In a typical communication process one or more of the above listed steps may be missing rendering the process ineffective and inefficient.

Be aware of where you, or others, tend to fall off the cycle, as that is where misunderstanding starts which eventually leads to many problems.

Improving Communication Skills

Attitude: You can change the direction of a communication if you change your attitude. There is no one attitude that's the 'right' one to have, though being direct and clear certainly helps. Just listen to other’s point of view also and do not have fixed ideas. Be prepared to change your line of argument if necessary. Enough has already been said on attitude in chapter one which is considered adequate for purpose of this book.

Effective Listening and Responding: You can have tremendous influence on a communication as the listener and the responder. When we get little or no response from the listener, we often project our assumptions onto them about what they are thinking (and usually we assume they aren't thinking good things about us!).

Be Positive: Use affirmation and encouragement to get the best out of any group that you may become member of. Notice when others do things well (even if it's part of their daily routine). This shows you're being attentive and considerate; most people respond well when they know that others are aware of what they do. This will do wonders for the students staying in hostels and becoming members of diverse groups. It is also important to have positive outlook about yourself and your achievements what ever these may be.
Essential Communication Skills for students.
As a student you have to pay special attention to following skills: -

How to be an Effective Listener? Be the kind of listener you want others to be when you are talking. Ask, “How would I want others to listen to me?” That’s how you can be an effective listener.

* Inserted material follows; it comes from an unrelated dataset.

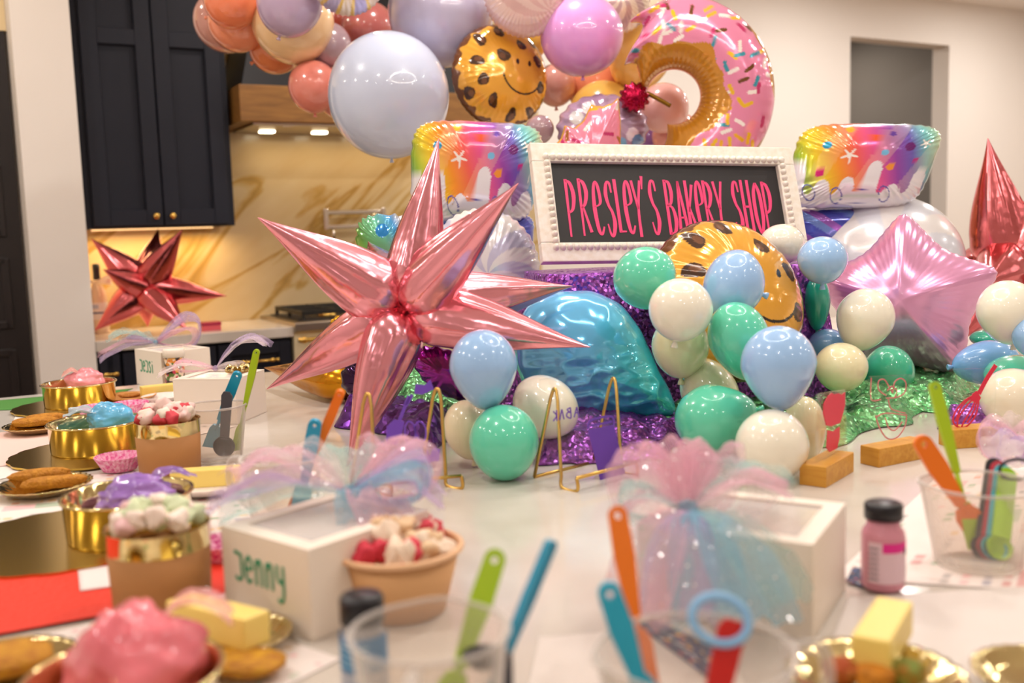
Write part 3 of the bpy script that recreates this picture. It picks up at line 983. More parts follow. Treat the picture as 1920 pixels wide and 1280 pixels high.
def cake(label, quad, quad2, d, yaw, seed=0):
    c = np.mean(np.array(quad), 0)
    root = empty('cake_balloon', face(c[0], c[1], d, yaw))
    tag(root, label, 'balloon', 'rainbow cake balloons')
    for nm, qd, pz, Hh in (('top_tier', quad, 0.0, 0.085), ('lower_tier', quad2, -0.06, 0.075)):
        f = quad_map([((x - c[0]) * d / FPX, (c[1] - y) * d / FPX) for x, y in qd])
        unit = ellipse(1, 1, 300, 5.0)
        o = f(unit)
        V, F, R, TH_, SD = pillow(o, Hh, 64, 0.07, 34, 3.0, 0.5)
        # unit coordinates of every vertex
        cc = o.mean(0)
        idx = np.round(TH_ / (2 * math.pi) * len(unit)).astype(int) % len(unit)
        uv = unit[idx] * R[:, None]
        if nm == 'top_tier':
            colr = cake_paint(uv[:, 0], uv[:, 1], SD, seed)
        else:
            p = uv[:, 0] + .5 * uv[:, 1]
            colr = np.where((np.sin(8 * p) > .2)[:, None], lin([70, 80, 190]), np.where((np.sin(8 * p + 1.8) > .3)[:, None], lin([150, 90, 190]), lin([110, 140, 215])))
        mk(nm, V, F, M_print, root, mw=T(0, 0, pz), col=colr)
cake('rainbow drip cake balloon left of the sign, behind the big rose gold star', [(776, 222), (1030, 236), (996, 424), (764, 408)], [(800, 395), (1010, 400), (1000, 500), (815, 500)], 2.78, 8)
cake('rainbow drip cake balloon right of the sign against the cream wall', [(1500, 228), (1772, 240), (1716, 392), (1472, 388)], [(1468, 386), (1690, 386), (1680, 470), (1480, 462)], 2.95, -4, 1)
def rb_small(x, y, R, TH_, SD):
    p = np.clip((x + .6 * y) / 0.10, -1, 1) * .9
    col = np.stack([np.interp(p, [-1, -.4, .1, .5, 1], lin([[170, 180, 40], [90, 150, 50], [110, 190, 150], [60, 150, 210], [240, 180, 60]])[:, i]) for i in range(3)], 1)
    col[np.hypot(x - .0, y - .035) < .017] = lin([30, 130, 200])
    return col
foil('cake_balloon', 'small green and blue rainbow foil corner behind the star, left of the lollipop', ellipse(S(56, 2.5), S(58, 2.5), 200, 3.2), 2.5, (722, 458), 0.05, rb_small, 'rainbow cake balloons', pucker=0.3, k=22)

# ---- cupcake balloon with cherry
d_ = 3.28
cup_b = empty('cupcake_balloon', face(1130, 240, d_))
tag(cup_b, 'lavender swirl cupcake balloon topped with a crimson cherry', 'balloon')
def cup_paint(x, y, R, TH_, SD):
    s = np.sin(3 * TH_ + 7 * R)
    col = np.where(s[:, None] > 0.2, lin([182, 150, 178]), lin([164, 134, 162]))
    for (a, b, c) in [(-.09, .03, [226, 222, 226]), (-.115, -.02, [150, 170, 60]), (-.05, .06, [230, 220, 225]), (.09, -.03, [232, 214, 230]), (.11, -.05, [100, 140, 190]), (.05, -.06, [120, 170, 210])]:
        col[np.hypot(x - a, y - b) < .022] = lin(c)
    return col
foil('swirl', '', ellipse(S(88, d_), S(64, d_), 200), d_, (0, 0), 0.09, cup_paint, parent=cup_b, pucker=0.2, k=18)
ch = lathe([(0.0005, 1), (.5, .86), (.87, .5), (1, 0), (.87, -.5), (.5, -.86), (0.0005, -1)], 40, lambda a, z: 1 + .12 * math.sin(12 * a))
chs = S(27, d_)
cho = mk('cherry', [(x * chs, y * chs, z * chs * .8) for x, y, z in smooth_line and ch[0]], ch[1], mat('crimson_foil', '#a3123a', 0.2, 0.9, bump=(60, .5)), cup_b, mw=T(S(54, d_), S(48, d_), .09))
mk('stem', *tube(smooth_line([(0, 0, 0), (.035, .012, 0), (.07, -.004, 0), (.115, -.03, 0)]), 0.007, 8), mat('cherry_stem_foil', '#8a6418', 0.3, 0.7), cho)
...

This is the most important and most feared of skill. Recent studies show that speaking in front of a group is by far the greatest fear of most people. Although the fear of speaking is common, studies show that one of the most admired qualities in others is their ability to speak in front of a group. Furthermore, other things being equal, the person who can communicate ideas clearly will be more successful. In order to speak well in front
of any kind of audience one has to plan the introduction, main body, concluding remarks, timings and mode of delivery among many of other considerations. The first consideration in planning the body of what you have to speak is how to organize the main points, but organization of sub points is also important. Arrangement of the main points and sub points will help both the speaker and the audience remember the material—the speaker while speaking, and the audience while listening.

Most oral presentations, regardless of their length, can be divided into two to five main points. Five is about the maximum number of points from one talk that listeners can be expected to remember.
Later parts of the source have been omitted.